Stallo sulla risoluzione della maggioranza, a un’ora dalle comunicazioni di Mario Draghi in vista del vertice del Consiglio europeo di domani e giovedì. La riunione a palazzo Cenci si era interrotta ieri, nel corso della notte, con un testo concordato. Su cui il governo non ha dato il nulla osta. È ripresa stamattina alle 8 e mezza. E la maggioranza ha scalpellato di nuovo il testo e ora, alla ripresa, alle 14, si attende l’ok del governo.

La formula generica

Il punto di conflitto è il «coinvolgimento del parlamento», in particolare sull’eventuale nuovo invio di armi, che però è comunque già autorizzato fino al 31 dicembre dal decreto approvato lo scorso marzo. La maggioranza ha accettato una formulazione generica, che però secondo il governo lascia troppo spazio a eventuali richieste oltre le «procedure previste dal decreto il decreto 14 del 2022».

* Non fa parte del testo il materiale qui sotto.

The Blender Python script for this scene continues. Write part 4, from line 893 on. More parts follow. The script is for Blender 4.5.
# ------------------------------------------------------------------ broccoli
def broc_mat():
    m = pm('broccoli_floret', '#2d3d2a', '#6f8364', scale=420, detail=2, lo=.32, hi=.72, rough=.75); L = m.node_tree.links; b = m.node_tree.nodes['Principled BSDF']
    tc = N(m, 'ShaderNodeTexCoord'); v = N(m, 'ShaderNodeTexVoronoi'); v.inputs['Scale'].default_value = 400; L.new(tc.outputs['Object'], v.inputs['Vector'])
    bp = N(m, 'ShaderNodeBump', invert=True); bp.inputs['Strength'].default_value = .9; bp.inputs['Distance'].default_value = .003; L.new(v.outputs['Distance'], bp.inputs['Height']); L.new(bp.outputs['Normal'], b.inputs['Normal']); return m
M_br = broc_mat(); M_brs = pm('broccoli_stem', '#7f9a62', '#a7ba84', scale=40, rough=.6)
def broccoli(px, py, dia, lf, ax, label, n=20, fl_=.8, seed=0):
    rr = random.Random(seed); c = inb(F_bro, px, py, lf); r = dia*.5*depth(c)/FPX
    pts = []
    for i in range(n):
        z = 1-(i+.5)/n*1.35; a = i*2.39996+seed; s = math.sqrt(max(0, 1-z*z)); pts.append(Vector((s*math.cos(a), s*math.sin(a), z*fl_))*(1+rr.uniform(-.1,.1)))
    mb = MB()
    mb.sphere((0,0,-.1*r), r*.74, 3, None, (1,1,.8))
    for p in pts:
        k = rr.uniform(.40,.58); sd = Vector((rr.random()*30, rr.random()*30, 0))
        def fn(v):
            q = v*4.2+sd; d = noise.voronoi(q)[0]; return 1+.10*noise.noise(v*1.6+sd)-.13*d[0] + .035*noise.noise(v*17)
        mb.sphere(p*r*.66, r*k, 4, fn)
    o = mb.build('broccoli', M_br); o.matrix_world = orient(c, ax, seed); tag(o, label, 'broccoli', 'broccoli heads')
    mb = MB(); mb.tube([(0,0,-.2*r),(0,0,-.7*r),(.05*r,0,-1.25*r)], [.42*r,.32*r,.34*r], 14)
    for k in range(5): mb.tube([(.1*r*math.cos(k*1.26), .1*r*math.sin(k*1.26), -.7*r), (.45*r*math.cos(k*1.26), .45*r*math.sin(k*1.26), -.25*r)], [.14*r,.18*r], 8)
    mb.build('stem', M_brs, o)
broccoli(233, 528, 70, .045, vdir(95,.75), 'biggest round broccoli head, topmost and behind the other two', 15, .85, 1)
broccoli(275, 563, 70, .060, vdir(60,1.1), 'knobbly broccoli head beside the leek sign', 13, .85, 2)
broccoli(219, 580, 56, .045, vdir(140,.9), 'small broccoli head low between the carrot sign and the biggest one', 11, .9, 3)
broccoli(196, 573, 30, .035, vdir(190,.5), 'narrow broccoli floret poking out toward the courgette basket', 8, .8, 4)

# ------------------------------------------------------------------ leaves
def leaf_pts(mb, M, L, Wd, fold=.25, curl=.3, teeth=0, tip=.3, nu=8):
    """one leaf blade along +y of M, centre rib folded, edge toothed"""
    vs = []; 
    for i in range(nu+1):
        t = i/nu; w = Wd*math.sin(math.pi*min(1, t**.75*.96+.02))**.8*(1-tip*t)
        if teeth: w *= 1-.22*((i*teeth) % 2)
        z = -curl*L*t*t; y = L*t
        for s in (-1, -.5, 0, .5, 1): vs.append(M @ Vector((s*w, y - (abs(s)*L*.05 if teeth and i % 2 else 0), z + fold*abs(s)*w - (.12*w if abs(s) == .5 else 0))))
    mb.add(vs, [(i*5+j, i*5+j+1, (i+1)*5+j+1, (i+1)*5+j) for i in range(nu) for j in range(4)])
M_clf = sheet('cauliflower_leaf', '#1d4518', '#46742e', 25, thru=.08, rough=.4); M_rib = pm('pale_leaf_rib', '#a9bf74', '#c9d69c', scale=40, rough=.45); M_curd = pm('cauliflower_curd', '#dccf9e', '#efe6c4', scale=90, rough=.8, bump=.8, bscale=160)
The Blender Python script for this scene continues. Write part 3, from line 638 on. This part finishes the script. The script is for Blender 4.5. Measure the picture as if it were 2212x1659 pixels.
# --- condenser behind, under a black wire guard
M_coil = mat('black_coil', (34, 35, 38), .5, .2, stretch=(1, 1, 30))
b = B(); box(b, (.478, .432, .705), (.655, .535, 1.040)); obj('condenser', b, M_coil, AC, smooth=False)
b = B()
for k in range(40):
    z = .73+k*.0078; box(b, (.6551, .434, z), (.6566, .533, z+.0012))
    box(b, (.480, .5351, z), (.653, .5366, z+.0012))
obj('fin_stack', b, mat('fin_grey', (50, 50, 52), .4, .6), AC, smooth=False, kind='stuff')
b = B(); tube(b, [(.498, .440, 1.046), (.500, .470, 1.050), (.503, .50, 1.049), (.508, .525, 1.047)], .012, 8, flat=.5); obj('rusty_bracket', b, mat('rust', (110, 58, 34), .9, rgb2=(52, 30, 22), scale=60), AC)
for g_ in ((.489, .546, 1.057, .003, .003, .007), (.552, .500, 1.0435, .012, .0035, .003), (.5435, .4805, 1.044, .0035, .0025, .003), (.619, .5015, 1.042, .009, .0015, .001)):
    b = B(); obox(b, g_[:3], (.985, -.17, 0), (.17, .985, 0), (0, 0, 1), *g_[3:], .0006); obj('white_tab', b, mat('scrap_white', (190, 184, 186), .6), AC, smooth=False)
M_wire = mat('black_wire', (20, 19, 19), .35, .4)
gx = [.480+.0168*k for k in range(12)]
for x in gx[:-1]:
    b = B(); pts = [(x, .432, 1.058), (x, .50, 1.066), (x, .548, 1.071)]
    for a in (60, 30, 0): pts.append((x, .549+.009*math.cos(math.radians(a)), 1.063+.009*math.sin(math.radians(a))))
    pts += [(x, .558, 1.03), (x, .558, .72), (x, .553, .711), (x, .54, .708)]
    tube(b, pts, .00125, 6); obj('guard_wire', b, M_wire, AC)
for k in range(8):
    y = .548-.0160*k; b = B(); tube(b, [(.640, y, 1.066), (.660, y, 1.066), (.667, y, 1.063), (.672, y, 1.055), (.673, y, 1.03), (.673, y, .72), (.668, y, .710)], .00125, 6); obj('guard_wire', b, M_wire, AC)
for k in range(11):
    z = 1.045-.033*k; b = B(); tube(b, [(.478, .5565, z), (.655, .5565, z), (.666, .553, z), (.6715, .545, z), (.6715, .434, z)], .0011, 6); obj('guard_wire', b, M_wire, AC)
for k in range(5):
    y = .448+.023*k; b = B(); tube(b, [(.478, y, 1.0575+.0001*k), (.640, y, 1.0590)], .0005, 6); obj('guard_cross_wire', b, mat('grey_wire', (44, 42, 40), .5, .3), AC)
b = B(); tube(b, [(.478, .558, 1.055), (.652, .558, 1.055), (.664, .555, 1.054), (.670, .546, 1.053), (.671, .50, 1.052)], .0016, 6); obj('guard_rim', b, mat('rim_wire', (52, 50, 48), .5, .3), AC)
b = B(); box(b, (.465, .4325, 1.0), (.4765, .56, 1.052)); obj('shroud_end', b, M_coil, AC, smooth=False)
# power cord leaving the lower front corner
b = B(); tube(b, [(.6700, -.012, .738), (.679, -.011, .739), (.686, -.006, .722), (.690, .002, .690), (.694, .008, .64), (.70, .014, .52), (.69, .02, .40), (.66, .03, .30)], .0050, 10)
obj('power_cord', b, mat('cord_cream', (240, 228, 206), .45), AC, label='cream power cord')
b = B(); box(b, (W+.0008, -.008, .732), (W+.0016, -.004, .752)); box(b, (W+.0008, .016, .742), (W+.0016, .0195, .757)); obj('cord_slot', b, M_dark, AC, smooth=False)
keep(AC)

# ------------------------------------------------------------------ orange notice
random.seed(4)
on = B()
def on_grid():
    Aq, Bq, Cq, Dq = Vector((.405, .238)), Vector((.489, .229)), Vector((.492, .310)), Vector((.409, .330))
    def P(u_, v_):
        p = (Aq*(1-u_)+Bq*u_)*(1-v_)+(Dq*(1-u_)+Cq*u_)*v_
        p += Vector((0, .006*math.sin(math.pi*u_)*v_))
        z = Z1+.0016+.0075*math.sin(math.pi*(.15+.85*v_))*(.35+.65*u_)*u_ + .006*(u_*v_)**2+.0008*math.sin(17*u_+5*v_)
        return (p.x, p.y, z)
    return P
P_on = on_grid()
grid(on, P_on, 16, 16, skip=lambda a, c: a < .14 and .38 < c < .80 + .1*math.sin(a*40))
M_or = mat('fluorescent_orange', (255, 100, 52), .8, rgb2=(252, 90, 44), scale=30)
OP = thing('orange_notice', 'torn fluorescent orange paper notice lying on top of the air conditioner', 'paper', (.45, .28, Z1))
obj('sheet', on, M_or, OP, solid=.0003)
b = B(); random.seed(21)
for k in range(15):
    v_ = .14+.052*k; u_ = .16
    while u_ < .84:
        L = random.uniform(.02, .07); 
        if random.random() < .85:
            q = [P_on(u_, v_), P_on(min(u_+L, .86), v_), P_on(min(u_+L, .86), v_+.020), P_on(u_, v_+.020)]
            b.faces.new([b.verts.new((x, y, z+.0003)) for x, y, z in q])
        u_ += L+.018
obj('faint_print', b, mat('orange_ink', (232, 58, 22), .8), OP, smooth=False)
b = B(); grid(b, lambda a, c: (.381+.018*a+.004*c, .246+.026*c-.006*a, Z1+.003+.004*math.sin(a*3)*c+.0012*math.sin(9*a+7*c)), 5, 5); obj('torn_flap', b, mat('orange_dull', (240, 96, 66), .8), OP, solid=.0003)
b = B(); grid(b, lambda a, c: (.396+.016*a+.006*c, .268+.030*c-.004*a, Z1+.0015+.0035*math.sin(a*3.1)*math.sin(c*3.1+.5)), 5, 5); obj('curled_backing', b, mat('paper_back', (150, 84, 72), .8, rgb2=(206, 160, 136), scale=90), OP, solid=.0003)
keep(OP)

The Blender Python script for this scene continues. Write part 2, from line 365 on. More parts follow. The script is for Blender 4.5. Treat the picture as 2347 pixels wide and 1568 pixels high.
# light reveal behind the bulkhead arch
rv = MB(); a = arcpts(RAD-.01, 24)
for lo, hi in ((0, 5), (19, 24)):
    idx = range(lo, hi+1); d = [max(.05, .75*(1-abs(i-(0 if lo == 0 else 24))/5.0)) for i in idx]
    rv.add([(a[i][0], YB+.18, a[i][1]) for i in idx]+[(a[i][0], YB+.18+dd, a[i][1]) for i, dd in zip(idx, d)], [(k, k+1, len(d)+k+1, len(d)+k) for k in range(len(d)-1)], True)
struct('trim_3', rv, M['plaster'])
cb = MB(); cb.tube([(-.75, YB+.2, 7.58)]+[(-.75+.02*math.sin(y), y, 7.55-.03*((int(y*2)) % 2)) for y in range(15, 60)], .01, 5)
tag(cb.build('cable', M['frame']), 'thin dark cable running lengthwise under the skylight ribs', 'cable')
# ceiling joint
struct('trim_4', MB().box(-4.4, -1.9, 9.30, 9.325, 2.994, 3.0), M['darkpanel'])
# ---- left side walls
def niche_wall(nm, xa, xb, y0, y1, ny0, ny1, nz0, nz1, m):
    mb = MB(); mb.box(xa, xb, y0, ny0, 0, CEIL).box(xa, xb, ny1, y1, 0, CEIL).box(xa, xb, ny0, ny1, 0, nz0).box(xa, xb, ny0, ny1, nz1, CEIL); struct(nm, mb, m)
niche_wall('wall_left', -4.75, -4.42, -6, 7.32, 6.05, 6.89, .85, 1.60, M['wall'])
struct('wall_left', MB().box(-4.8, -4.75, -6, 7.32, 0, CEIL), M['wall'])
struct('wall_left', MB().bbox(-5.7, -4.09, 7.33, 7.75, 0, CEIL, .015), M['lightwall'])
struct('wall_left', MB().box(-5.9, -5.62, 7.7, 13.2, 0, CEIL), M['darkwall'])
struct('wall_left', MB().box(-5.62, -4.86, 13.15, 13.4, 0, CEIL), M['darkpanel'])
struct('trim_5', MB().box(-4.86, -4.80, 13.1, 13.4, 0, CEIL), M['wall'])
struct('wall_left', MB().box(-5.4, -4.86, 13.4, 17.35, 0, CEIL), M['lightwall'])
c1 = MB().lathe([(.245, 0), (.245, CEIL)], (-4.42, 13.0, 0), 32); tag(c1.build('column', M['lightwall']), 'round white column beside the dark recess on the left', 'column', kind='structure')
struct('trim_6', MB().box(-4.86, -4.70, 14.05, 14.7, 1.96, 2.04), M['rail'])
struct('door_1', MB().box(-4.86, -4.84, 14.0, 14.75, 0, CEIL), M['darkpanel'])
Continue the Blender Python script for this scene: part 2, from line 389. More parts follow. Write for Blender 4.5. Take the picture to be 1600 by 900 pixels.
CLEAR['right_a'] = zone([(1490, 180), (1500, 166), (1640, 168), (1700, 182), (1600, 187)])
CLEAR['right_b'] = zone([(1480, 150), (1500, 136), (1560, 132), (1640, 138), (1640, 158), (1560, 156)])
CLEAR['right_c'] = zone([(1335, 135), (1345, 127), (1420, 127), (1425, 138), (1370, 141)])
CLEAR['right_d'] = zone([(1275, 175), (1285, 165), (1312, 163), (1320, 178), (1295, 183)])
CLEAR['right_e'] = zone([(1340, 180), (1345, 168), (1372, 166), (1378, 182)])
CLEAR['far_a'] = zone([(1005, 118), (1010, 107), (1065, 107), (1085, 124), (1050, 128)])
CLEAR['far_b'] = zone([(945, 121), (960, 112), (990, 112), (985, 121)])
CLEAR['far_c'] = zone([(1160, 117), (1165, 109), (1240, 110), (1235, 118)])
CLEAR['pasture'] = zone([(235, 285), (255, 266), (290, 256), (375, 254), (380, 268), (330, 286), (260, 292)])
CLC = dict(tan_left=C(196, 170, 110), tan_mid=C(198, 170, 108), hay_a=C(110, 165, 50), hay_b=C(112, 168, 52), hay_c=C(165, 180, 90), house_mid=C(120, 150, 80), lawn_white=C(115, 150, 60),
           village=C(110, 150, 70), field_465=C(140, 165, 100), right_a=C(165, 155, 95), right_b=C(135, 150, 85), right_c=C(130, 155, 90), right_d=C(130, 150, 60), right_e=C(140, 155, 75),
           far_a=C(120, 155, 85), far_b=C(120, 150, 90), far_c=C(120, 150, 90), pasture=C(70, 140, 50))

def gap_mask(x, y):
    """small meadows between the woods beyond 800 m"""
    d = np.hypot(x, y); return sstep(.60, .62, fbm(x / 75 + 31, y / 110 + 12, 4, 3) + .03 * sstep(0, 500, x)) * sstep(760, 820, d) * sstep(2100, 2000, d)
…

Una questione millimetrica, sulla quale però palazzo Chigi ha deciso di tenere il punto, forse per evitare di lasciare spazio ad altre effervescente del M5S. Sì al confronto con il parlamento, è il senso, ma Draghi non intende «essere commissariato» e costretto a convocare l’aula prima di tutti i vertiti degli organismi internazionali.  

Un aiutino a Di Maio

Il passaggio, nella formulazione che sarebbe fin qui sgradita a palazzo Chigi, invece suona così: «Si impegna il governo a continuare a garantire, secondo quanto precisato dal decreto Legge 14.2022, il coinvolgimento delle camere con le modalità ivi previste, in occasione dei più rilevanti summit internazionali riguardanti la guerra in Ucraina e le misure di sostegno alle istituzioni ucraine, ivi comprese le cessioni di forniture militari». Per Conte ci sarebbe la possibilità, dopo i tanti passi indietro fatti con impaccio, di provare a salvare la faccia sostenendo di aver allargato la possibilità di convocare il parlamento.

L’irrigidimento del governo lascia spazio anche al sospetto, da parte di alcuni dei presenti alla riunione di maggioranza, che Draghi voglia dare un «aiutino» al ministro Di Maio, che in queste ore è stato di nuovo messo sotto accusa da Beppe Grillo, che pur senza nominarlo, ha scritto un post inequivocabile: «Qualcuno non crede più nelle regole del gioco? Che lo dica con coraggio e senza espedienti. Deponga le armi di distrazione di massa e parli con onestà». Da palazzo arriva intanto l’eco di un grande lavorio dei deputati e dei senatori più vicini al ministro degli esteri. L’addio, secondo i boatos,  potrebbe arrivare nelle prossime ore. Alla Camera il gruppo sarebbe già composto. Più complicato invece il pallottoliere del senato.  Dove a perdere voti potrebbe essere invece Conte, ma “da sinistra” e cioè per protesta contro la resa al governo sulla risoluzione che sta per essere votata, alla fine delle comunicazioni del premier.